The final part of the book includes Marta Havryshko's contribution on the role of Jewish survivor testimonies in Soviet war crimes trials persecuting, among others, sexual violence committed by locals against Jewish women, and Fabian Zabransky's study of male Jewish teenage sexuality in Nazi Germany. Havryshko makes use of a broad set of feminist scholarship on the study and persecution of sexual violence to argue that postwar justice for victims of rape and other forms of sexual violence was marred by competing and politically motivated agendas regarding the treatment of collaboration more broadly as well as Soviet rape culture.

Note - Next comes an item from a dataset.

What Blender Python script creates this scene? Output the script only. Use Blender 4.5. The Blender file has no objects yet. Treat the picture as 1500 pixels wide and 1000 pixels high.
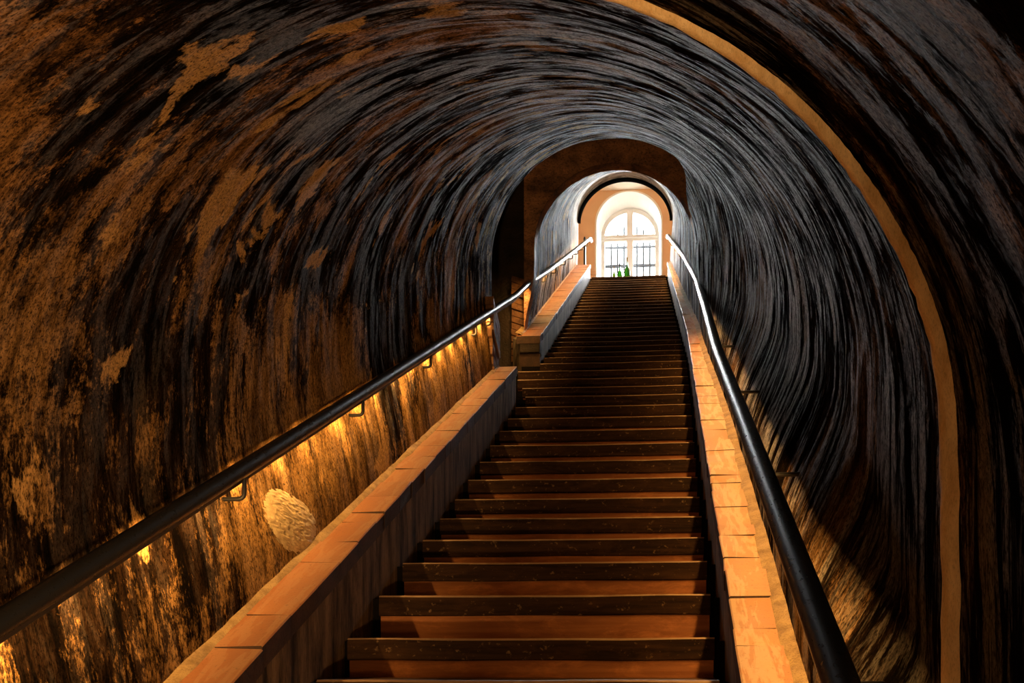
import bpy, bmesh, math, random
from mathutils import Vector, noise

random.seed(4)
S = bpy.context.scene
COL = S.collection

# ------------------------------------------------------------------ camera, world, daylight, exposure
F_PX, CX, CY, YAW = 1180.0, 909.5, 960.0, 0.06      # focal length and principal point on the 1500x1000 frame
cam_d = bpy.data.cameras.new('camera')
cam_d.sensor_width = 36.0
cam_d.lens = F_PX / 1500.0 * 36.0
cam_d.shift_x = -(CX - 750.0) / 1500.0
cam_d.shift_y = (CY - 500.0) / 1500.0
cam_d.clip_start = 0.02
cam = bpy.data.objects.new('camera', cam_d)
COL.objects.link(cam)
cam.location = (0, 0, 0)
cam.rotation_euler = (math.pi / 2, 0, YAW)
S.camera = cam

w = bpy.data.worlds.new('overcast_sky')
S.world = w
w.use_nodes = True
w.node_tree.nodes['Background'].inputs[0].default_value = (0.93, 0.97, 1.0, 1)
w.node_tree.nodes['Background'].inputs[1].default_value = 9.0

def area_light(name, loc, target, sx, sy, energy, color, spread=math.pi):
    d = bpy.data.lights.new(name, 'AREA')
    d.shape = 'RECTANGLE'; d.size = sx; d.size_y = sy
    d.energy = energy; d.color = color; d.spread = spread
    o = bpy.data.objects.new(name, d); COL.objects.link(o)
    o.location = loc
    o.rotation_euler = (Vector(target) - Vector(loc)).to_track_quat('-Z', 'Y').to_euler()
    return o
# overcast daylight falling in through the window and down the sloping shaft
area_light('daylight', (-0.95, 18.9, 9.55), (-0.45, 6.5, 3.6), 2.6, 2.8, 1400, (0.97, 0.985, 1.0), math.radians(75))
# warm light added down the stairs, lamp itself unseen, for the near walls
pl = bpy.data.lights.new('cellar_fill', 'POINT'); pl.energy = 26; pl.color = (1.0, 0.52, 0.18); pl.shadow_soft_size = 0.12
plo = bpy.data.objects.new('cellar_fill', pl); COL.objects.link(plo); plo.location = (-0.75, -0.9, -0.35)

# added warm spot behind the camera, no real fitting, brightens the upper left vault
sl = bpy.data.lights.new('vault_fill_spot', 'SPOT'); sl.energy = 600; sl.color = (1.0, 0.55, 0.20); sl.spot_size = math.radians(72); sl.spot_blend = 1.0; sl.shadow_soft_size = 0.08
slo = bpy.data.objects.new('vault_fill_spot', sl); COL.objects.link(slo); slo.location = (-0.15, -0.8, -0.9)
slo.rotation_euler = (Vector((-1.5, 1.5, 1.15)) - Vector(slo.location)).to_track_quat('-Z', 'Y').to_euler()

S.view_settings.view_transform = 'Standard'
S.view_settings.look = 'None'
S.view_settings.gamma = 1
S.view_settings.use_curve_mapping = False
S.view_settings.exposure = 0.0

LED_STRENGTH = 480.0
LED_COLOR = (1.0, 0.50, 0.13)

# ------------------------------------------------------------------ helpers
def smooth(a, b, x):
    t = max(0.0, min(1.0, (x - a) / (b - a)))
    return t * t * (3 - 2 * t)
def lerp(a, b, t): return a + (b - a) * t
def table(tab, x):
    if x <= tab[0][0]: return tab[0][1]
    for (a, va), (c, vc) in zip(tab, tab[1:]):
        if x <= c: return lerp(va, vc, (x - a) / (c - a))
    return tab[-1][1]

def tag(o, label=None, cat=None, kind=None, group=None):
    if label: o['label'] = label
    if cat: o['category'] = cat
    if kind: o['kind'] = kind
    if group: o['group'] = group
    return o
def empty(name, loc):
    o = bpy.data.objects.new(name, None); COL.objects.link(o)
    o.location = loc; o.empty_display_size = 0.1
    return o
def link(name, me, parent=None):
    o = bpy.data.objects.new(name, me); COL.objects.link(o)
    if parent is not None:
        o.parent = parent
        if parent.type == 'EMPTY':
            o.matrix_parent_inverse.identity()
            o.location = -Vector(parent.location)
    return o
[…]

Zabransky brings a queer studies lens to the table and implicitly gestures toward an expansion of the field that hopefully will be represented more strongly in upcoming volumes that try to take stock of gender-sensitive and feminist analyses of the Holocaust. The task will consist in being more open to non-binary understandings of gender and sexuality, the role of (gender) performativity for shaping survivor narratives, and a focus on subjectivity and practices rather than presumably solidified identities. Queer approaches can then facilitate nuanced analyses of agency, intimacy, and power relations within communities, families and institutions, and continue the important work done by scholars of gender and sexuality in the context of the Holocaust.
Note:
[1] Joan Ringelheim: Women and the Holocaust: A Reconsideration of Research. In: Signs: Journal of Women in Culture and Society 10 4 (1985), 741-761.